What you should do: Find how many lines contain "pixels" and state only that number.

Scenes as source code
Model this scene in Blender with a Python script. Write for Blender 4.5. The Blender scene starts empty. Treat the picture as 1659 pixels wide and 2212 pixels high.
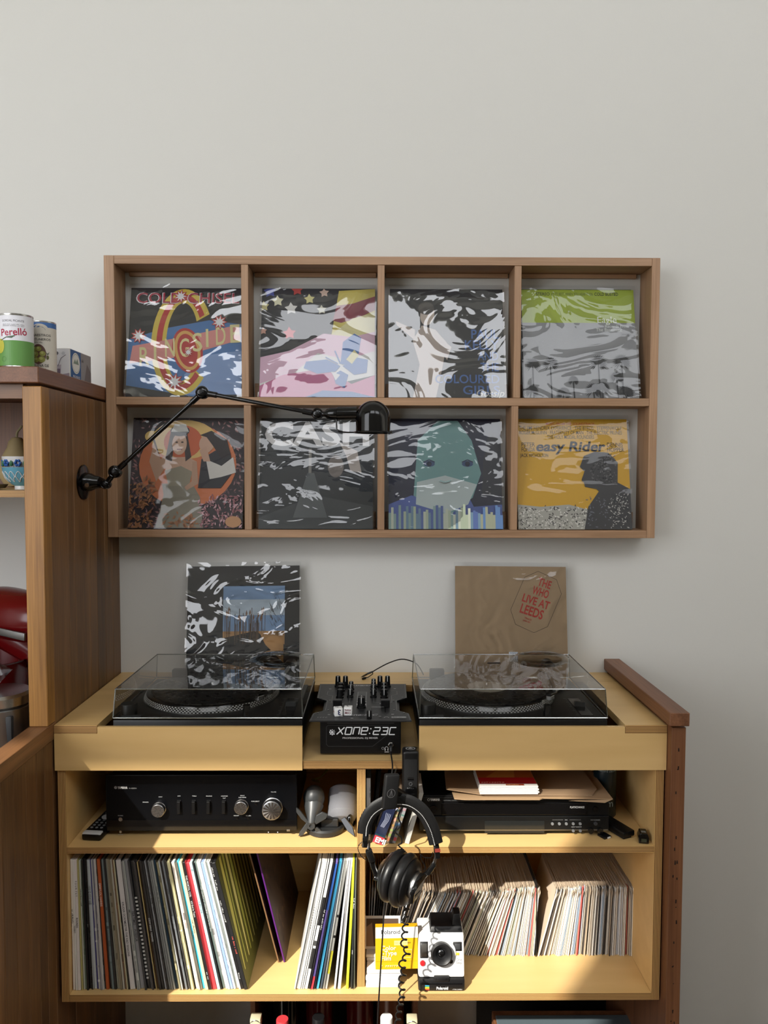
import bpy, bmesh, math, random
from mathutils import Vector, Matrix, noise
random.seed(7)
SC = bpy.context.scene
COL = SC.collection
PI = math.pi
# ------------------------------------------------------------------ camera
FPX, CXP, CYP = 1661.0, 829.5, 1106.0
CAM = Vector((0, -2.19, 1.62)); PITCH, YAW, ROLL = .0518, .0087, -.0025
fwd = Vector((math.sin(YAW)*math.cos(PITCH), math.cos(YAW)*math.cos(PITCH), -math.sin(PITCH)))
rgt = fwd.cross(Vector((0, 0, 1))).normalized(); upv = rgt.cross(fwd)
RR = rgt*math.cos(ROLL) - upv*math.sin(ROLL); UU = rgt*math.sin(ROLL) + upv*math.cos(ROLL)
cd = bpy.data.cameras.new('camera'); cam = bpy.data.objects.new('camera', cd); COL.objects.link(cam)
cd.sensor_fit = 'VERTICAL'; cd.sensor_height = 24; cd.lens = FPX/2212*24; cd.clip_start = .05
cam.matrix_world = Matrix(((RR.x, UU.x, -fwd.x, CAM.x), (RR.y, UU.y, -fwd.y, CAM.y), (RR.z, UU.z, -fwd.z, CAM.z), (0, 0, 0, 1)))
SC.camera = cam
# ------------------------------------------------------------------ world, sun, exposure
SC.view_settings.view_transform = 'Standard'; SC.view_settings.look = 'None'
SC.view_settings.gamma = 1; SC.view_settings.use_curve_mapping = False
SC.view_settings.exposure = -.55
SC.cycles.max_bounces = 7; SC.cycles.diffuse_bounces = 4; SC.cycles.glossy_bounces = 3; SC.cycles.transparent_max_bounces = 16; SC.cycles.caustics_reflective = False; SC.cycles.caustics_refractive = False
SC.cycles.sample_clamp_indirect = 6.0; SC.cycles.adaptive_threshold = .03
w = bpy.data.worlds.new('sky'); SC.world = w; w.use_nodes = True
bgn = w.node_tree.nodes['Background']; bgn.inputs[0].default_value = (.95, .965, 1, 1); bgn.inputs[1].default_value = 7.6
SUN_DIR = Vector((.72, 1.0, -.95)).normalized()
sl = bpy.data.lights.new('sun', 'SUN'); sl.energy = 12.0; sl.angle = math.radians(.8); sl.color = (1, .95, .85)
sun = bpy.data.objects.new('sun', sl); COL.objects.link(sun); sun.location = (-3, -6, 6)
sun.rotation_euler = SUN_DIR.to_track_quat('-Z', 'Y').to_euler()
REAR = -3.15; CEIL = 4.7
GLAZ = [(-4.4, -1.5, 1.1, 3.575), (-1.0, .5, 3.2, 4.5), (.85, 2.6, 3.2, 4.5)]       # openings in the rear wall: x0 x1 z0 z1
for (x0, x1, z0, z1) in GLAZ:                                   # portals only guide the sampling of the sky
    pl = bpy.data.lights.new('window_portal', 'AREA'); pl.shape = 'RECTANGLE'; pl.size = x1-x0; pl.size_y = z1-z0
    pl.cycles.is_portal = True
    po = bpy.data.objects.new('window_portal', pl); COL.objects.link(po)
    po.location = ((x0+x1)/2, REAR-.05, (z0+z1)/2); po.rotation_euler = (PI/2, 0, 0)

# ------------------------------------------------------------------ pixel helpers (a photo pixel met with a plane of the room)
def ray(x, y): return fwd + RR*((x-CXP)/FPX) - UU*((y-CYP)/FPX)
def ay(x, y, Y): d = ray(x, y); return CAM + d*((Y-CAM.y)/d.y)
def az(x, y, Z): d = ray(x, y); return CAM + d*((Z-CAM.z)/d.z)
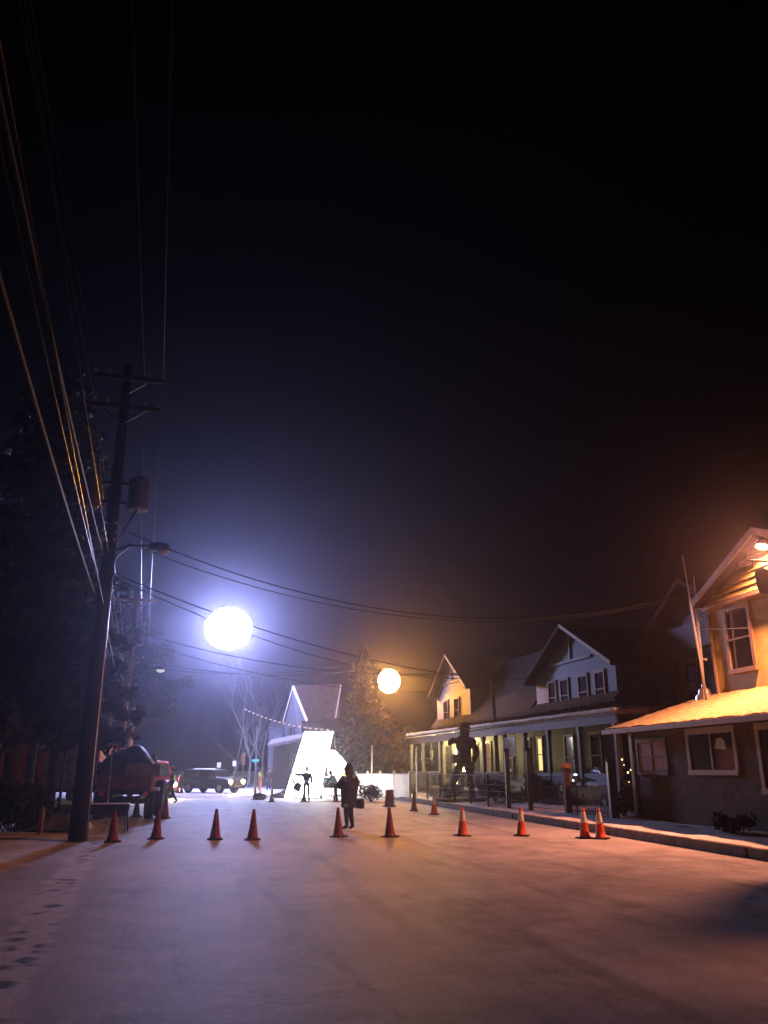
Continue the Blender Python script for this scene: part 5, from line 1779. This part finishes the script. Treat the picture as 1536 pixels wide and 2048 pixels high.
# red box trailer
tr_p = at(95, 1603, 45)
tr_p.z = 0
tl = thing('box_trailer', 'dull red box trailer with snow along its roof behind the pines', 'trailer', tr_p, R(-14))
b = MB()
b.box((0, 0, 1.78), (7.2, 2.4, 2.15))
b.build('trailer_box', M_RED, tl, bevel=0.04)
b = MB()
for k_ in range(13):
    b.box((-3.5 + k_ * .58, -1.215, 1.78), (.07, .035, 2.1))
b.build('side_ribs', M_RUST, tl)
MB().box((1.75, -1.225, 1.75), (2.6, .05, 1.95)).build('side_door', M_TANRUST, tl, bevel=0.01)
b = MB()
vs = []
for j in range(7):
    for i in range(31):
        vs.append((-3.6 + 7.2 * i / 30, -1.22 + 2.44 * j / 6, 2.86 + .09 * math.sin(PI * j / 6) ** .5 + rdt.uniform(0, .04)))
b.add(vs, [(j * 31 + i, j * 31 + i + 1, (j + 1) * 31 + i + 1, (j + 1) * 31 + i) for j in range(6) for i in range(30)])
b.box((0, -1.2, 2.86), (7.2, .08, .1))
b.build('roof_snow', M_SNOW, tl, smooth=True)
for x in (-2.4, -1.5, 2.2):
    for s in (-1, 1):
        wheel(tl, x, s * 1.0, .38, .25, 1) if False else None
    Mx = Matrix.Translation((x, -1.02, .38)) @ Matrix.Rotation(R(90), 4, 'X')
    wl = MB(Mx).lathe([(.2, -.12), (.38, -.12), (.38, .12), (.2, .12)], 20).build('wheel', M_RUBBER, tl)
    MB(Mx).lathe([(.2, .10), (.08, .13), (.03, .14)], 14).build('rim', M_TAN, wl)
MB().box((0, -.2, .62), (6.8, 1.6, .2)).build('chassis', M_DARKMETAL, tl)
for x in (-3.3, -2.0, .55, 3.2):
    MB().ball((x, -1.25, 2.0 if x < 0 else .75), (.06, .03, .06), 8, 6).build('marker_lamp', mat('amber_marker', (.8, .35, .1), .3, emit=(1, .45, .12), estr=.7, bump=0), tl, smooth=True)
for px, lab in ((105, 'left one of two thin dark posts in front of the red trailer'), (119, 'right one of two thin dark posts in front of the red trailer')):
    p = at(px, 1600, 36)
    p.z = 0.05
    tag(MB().tube([(0, 0, -.1), (0.05, 0, 2.9)], [.07, .06], 8).build('wooden_post', M_BARK, None, loc=p), lab, 'post', 'thin posts before the trailer')
p = G(79, 1668, .05)
tag(MB().box((0, 0, .3), (.11, .11, .62)).lathe([(.08, .61), (.02, .67)], 4).build('marker_post', M_TAN, None, bevel=0.01, loc=p), 'short pale marker post at the right edge of the dark shrub', 'post')
# covered heap behind the pole
b = MB()
vs = []
for j in range(13):
    for i in range(17):
        u, v = i / 16, j / 12
        e = (math.sin(PI * u) * math.sin(PI * v)) ** .5
        vs.append(((u - .5) * 1.9, (v - .5) * 1.3, .02 + .55 * e * (1 + .25 * math.sin(u * 7 + v * 5)) + rdt.uniform(-.02, .02)))
b.add(vs, [(j * 17 + i, j * 17 + i + 1, (j + 1) * 17 + i + 1, (j + 1) * 17 + i) for j in range(12) for i in range(16)])
tag(b.build('covered_heap', mat('grey_blue_tarp', (.20, .24, .30), .5, scale=3, var=.35, bump=.8, bscale=6), None, smooth=True, loc=G(108, 1658, .08)), 'low heap under a grey blue tarpaulin left of the thick utility pole', 'heap')

# ------------------------------------------------------------------ film equipment
c0, c1, c2, c3 = at(569, 1598, 50.6), at(640, 1600, 49.4), at(668, 1463, 50.2), at(610, 1463, 51.4)
c0.z = c1.z = 0.05
sc_o = (c0 + c1) / 2
sc_o.z = 0
sc = thing('glowing_screen', 'tall leaning white diffusion screen glowing brilliantly behind the silhouetted person', 'film screen', sc_o)
cs = [c - sc_o for c in (c0, c1, c2, c3)]
nn = (cs[1] - cs[0]).cross(cs[3] - cs[0]).normalized()
MB().extr(cs, nn * 0.05).build('screen_cloth', M_SCREEN, sc)
b = MB()
for i in range(4):
    b.tube([cs[i] + nn * .02, cs[(i + 1) % 4] + nn * .02], .045, 8)
b.build('screen_frame', M_GALV, sc)
b = MB()
for c in (cs[2], cs[3]):
    b.tube([c, Vector((c.x + .3, c.y + 2.2, 0))], .035, 8)
b.build('screen_brace', M_DARKMETAL, sc)
# warm backlit panel and round lamp
pz_ = G(672, 1593)
pn = thing('bounce_panel', 'broad warm white bounce panel glowing behind the film crew', 'film panel', pz_ + Vector((0, .8, 0)))
b = MB()
b.extr([(-1.1, 0, .12), (.75, 0, .12), (.95, 0, 1.6), (.2, 0, 2.5), (-1.1, 0, 2.7)], (0, .06, 0))
b.build('panel_cloth', M_PANEL, pn)
b = MB()
b.tube([(-1.12, .03, 0), (-1.12, .03, 2.75), (.2, .03, 2.55), (1.0, .03, 1.6), (.8, .03, 0)], .035, 8)
b.build('panel_frame', M_GALV, pn)
fl2 = thing('film_lamp', 'round film lamp glowing warm orange above the bounce panel', 'film lamp', at(664, 1513, 52.2).xy.to_3d())
hz = at(664, 1513, 52.2).z
MB().tube([(0, .25, 0), (0, .25, hz)], .03, 8).build('lamp_stand', M_DARKMETAL, fl2)
for a in (0.3, 2.4, 4.5):
    MB().tube([(0, .25, .5), (.55 * math.cos(a), .25 + .55 * math.sin(a), 0)], .02, 6).build('leg', M_DARKMETAL, fl2)
MB().ball((0, 0, hz), (.42, .2, .36), 18, 10).build('lamp_bulb', M_WARMLAMP, fl2, smooth=True)
MB(Matrix.Translation((0, .2, hz)) @ Matrix.Rotation(R(-90), 4, 'X')).lathe([(.44, -.05), (.40, .12), (.15, .25)], 16).build('lamp_housing', M_DARKMETAL, fl2)
# cart with gear and a cone standing on it
ct = thing('equipment_cart', 'dark wheeled equipment cart in front of the bright panel', 'cart', G(655, 1598), R(8))
MB().box((0, 0, .62), (.8, .5, .05)).box((0, 0, 1.28), (.8, .5, .05)).build('shelf', M_DARKMETAL, ct)
b = MB()
for sx in (-1, 1):
    for sy in (-1, 1):
        b.tube([(sx * .38, sy * .22, .12), (sx * .38, sy * .22, 1.3)], .018, 6)
b.build('cart_frame', M_DARKMETAL, ct)
for sx in (-1, 1):
    for sy in (-1, 1):
        MB(Matrix.Translation((sx * .38, sy * .22, .08)) @ Matrix.Rotation(R(90), 4, 'X')).lathe([(.08, -.02), (.08, .02)], 12).build('wheel', M_RUBBER, ct)
dup(cone_b, 'red cone standing on the equipment cart in front of the bright screen', ct.location + Vector((-.12, 0, 1.31)), .4)
cs_ = thing('equipment_case', 'dark open equipment case on the lower shelf of the cart', 'case', ct.location + Vector((.05, 0, .645)), R(8))
MB().box((0, 0, .15), (.6, .4, .3)).build('case_body', M_BAG, cs_, bevel=0.02)
MB().box((0, .22, .42), (.6, .04, .3), Matrix.Rotation(R(-20), 3, 'X')).build('lid', M_BAG, cs_)
# low light on a stand beside the man
ls = thing('floor_lamp_head', 'dark film lamp head pointing up on a low stand left of the silhouetted person', 'film lamp', G(593, 1603), 0)
b = MB()
for a in (.4, 2.5, 4.6):
    b.tube([(0, 0, .35), (.32 * math.cos(a), .32 * math.sin(a), 0)], .016, 6)
b.tube([(0, 0, .3), (0, 0, .6)], .02, 6)
b.build('lamp_stand', M_RED, ls)
MB(Matrix.Translation((0.02, 0, .72)) @ Matrix.Rotation(R(25), 4, 'Y')).lathe([(.20, -.18), (.22, 0), (.17, .22), (.10, .26)], 14).build('lamp_housing', M_BLACKCLOTH, ls)
MB().box((-.22, 0, 1.06), (.12, .02, .36), Matrix.Rotation(R(-35), 3, 'Y')).build('barn_door', M_BLACKCLOTH, ls)
tag(MB().tube(sag_pts(G(600, 1604, .03), G(705, 1603, .03), 0.0, 20), .02, 6).build('power_cable', M_RED, None), 'thin reddish power cable across the snow below the glowing screen', 'cable')
# sandbags
GS = 'sandbags lying in the bright snow'


def sandbag(label, loc, s, seed, rz):
    t = thing('sandbag', label, 'sandbag', loc, rz, GS)
    MB().ball((0, 0, s[2] * .8), s, 14, 9, .06, seed).build('bag_body', M_BAG, t, smooth=True)
    MB().tube([(-s[0] * .3, 0, s[2] * 1.5), (0, 0, s[2] * 2.1), (s[0] * .3, 0, s[2] * 1.5)], .02, 6).build('handle', M_BAG, t)
    return t


sandbag('rounded dark sandbag beside the red cone in the bright snow', G(519, 1600), (.40, .3, .21), 3, 0)
sandbag('long dark sandbag in the heap left of the glowing screen', G(559, 1596), (.50, .3, .17), 4, .2)
sandbag('upright dark sandbag on the right of the heap left of the glowing screen', G(571, 1594), (.34, .26, .26), 5, -.3)
# small lamps right of the hooded person
for px, py, Y, s, lab in ((703, 1527, 60, (.12, .08, .32), 'tall narrow warm lamp glowing just right of the hooded head'), (712, 1540, 60, (.16, .1, .18), 'white hot work lamp low behind the picket fence'),
                          (722, 1547, 61, (.34, .1, .10), 'wide warm lamp glowing along the picket fence top'), (722, 1534, 61, (.30, .1, .05), 'dim wide lamp above the wide warm lamp')):
    p = at(px, py, Y)
    t = thing('work_lamp', lab, 'work lamp', (p.x, p.y, 0), 0, 'warm lamps behind the picket fence')
    MB().ball((0, 0, p.z), s, 12, 8).build('lamp_lens', M_BULB2 if 'dim' not in lab else M_LIT, t, smooth=True)
    MB().tube([(0, .14, 0), (0, .14, p.z)], .025, 6).box((0, .11, p.z), (s[0] * 1.9, .04, s[2] * 1.9)).build('lamp_stand', M_DARKMETAL, t)

# distant signs
for px, y0, Y, w_, h_, m, lab, rz in ((511, 1521, 75, .62, .2, M_SIGNTEAL, 'small teal street name sign on a thin post beyond the crossing', .1), (469, 1527, 82, .36, .5, M_SIGNWHITE, 'small pale road sign far beyond the SUV, middle of three', -.2),
                                      (438, 1530, 85, .4, .5, M_COLLAR, 'small grey road sign far beyond the SUV\'s headlights', .2), (487, 1518, 80, .34, 1.1, M_WOODPOST, 'tall narrow orange brown sign beyond the crossing', 0)):
    p = at(px, y0, Y)
    t = thing('road_sign', lab, 'sign', (p.x, p.y, 0), rz)
    MB().box((0, -.04, p.z), (w_, .03, h_)).build('sign_plate', m, t)
    MB().tube([(0, 0, -.1), (0, 0, p.z + h_ / 2)], .03, 6).build('sign_post', M_GALV, t)

# ------------------------------------------------------------------ haze
hz_m = bpy.data.materials.new('night_haze')
hz_m.use_nodes = True
nt = hz_m.node_tree
nt.nodes.remove(nt.nodes['Principled BSDF'])
pv = nt.nodes.new('ShaderNodeVolumePrincipled')
pv.inputs['Color'].default_value = (0.78, 0.78, 0.95, 1)
pv.inputs['Density'].default_value = 0.0012
pv.inputs['Anisotropy'].default_value = 0.89
nt.links.new(pv.outputs[0], nt.nodes['Material Output'].inputs['Volume'])
hz_o = MB().bx(-90, 90, -45, 150, -1.03, 24).build('haze', hz_m)
struct(hz_o, 'stuff')

# ------------------------------------------------------------------ night sky
w = bpy.data.worlds.new('World')
S.world = w
w.use_nodes = True
nt = w.node_tree
bgd = nt.nodes['Background']
sky = nt.nodes.new('ShaderNodeTexSky')
sky.sky_type = 'NISHITA'
sky.sun_disc = False
sky.sun_elevation = R(-6)
sky.sun_rotation = R(200)
nt.links.new(sky.outputs[0], bgd.inputs['Color'])
bgd.inputs['Strength'].default_value = 0.05

S.view_settings.view_transform = 'Standard'
S.view_settings.look = 'None'
S.view_settings.exposure = -0.4
S.view_settings.gamma = 1
S.view_settings.use_curve_mapping = False
cy = S.cycles
cy.max_bounces = 5
cy.diffuse_bounces = 3
cy.glossy_bounces = 2
cy.transmission_bounces = 2
cy.volume_bounces = 1
cy.use_denoising = True
cy.sample_clamp_indirect = 3
cy.caustics_reflective = False
cy.caustics_refractive = False
cy.use_light_tree = True
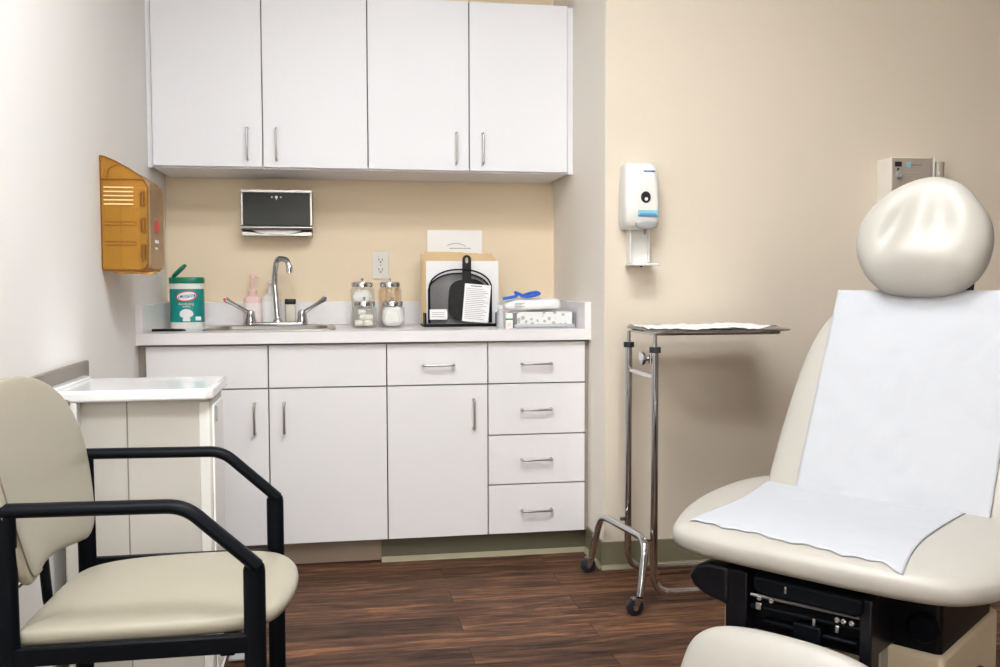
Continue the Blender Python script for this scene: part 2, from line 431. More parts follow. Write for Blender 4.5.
front(c3, 'door', .166, .542, ZB, ZD - .001, YC, 'laminate', (.4875, .549, .108, True))
c4 = base_unit(.542, .918, 'base cabinet at the right end with a stack of four drawers')
for z0, z1, zh in ((ZD, ZT, .735), (.4665, ZD - .001, .562), (.2775, .4655, .372), (ZB, .2765, .177)):
    front(c4, 'drawer', .542, .918, z0, z1, YC, 'laminate', (.7275, zh, .113, False))
obj('filler_panel', bx(BM(), XL, -.681, YC + .02, YC + .04, ZB, .824), 'carcass', c1)
obj('filler_panel', bx(BM(), .919, XR, YC + .012, YC + .03, ZB, .824), 'carcass', c4)
tag(obj('toe_kick_board', bx(BM(), XL, .141, 3.486, 3.50, .004, ZB), 'toe_wood', bevel=.001), 'brown laminate toe kick board under the left base cabinets', 'toe kick')
kb = thing('toe_kick_strip', 'olive vinyl toe kick strip under the right base cabinets', 'toe kick', (.54, 3.55, 0))
obj('strip', bx(BM(), .142, XR - .004, 3.490, 3.50, .012, ZB), 'toe_vinyl_shaded', kb)
obj('base_toe', prism(BM(), [(3.490, 0), (3.466, 0), (3.467, .003), (3.480, .007), (3.487, .014), (3.490, .014)], .142, XR - .006, 'X'), 'vinyl_toe_lit', kb, label='cove lip at the floor, lightened as if catching light')

# worktop with a cut-out for the sink
ZW = .864
SX0, SX1, SY0, SY1 = -.475, -.045, 3.60, 3.895
bm = BM()
for a in ((XL, SX0, YF, YB), (SX1, XR, YF, YB), (SX0, SX1, YF, SY0), (SX0, SX1, SY1, YB)):
    bx(bm, a[0], a[1], a[2], a[3], .824, ZW)
bmesh.ops.remove_doubles(bm, verts=bm.verts, dist=1e-5)
for f in [f for f in bm.faces if all(len(e.link_faces) > 2 for e in f.edges)]: pass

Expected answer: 2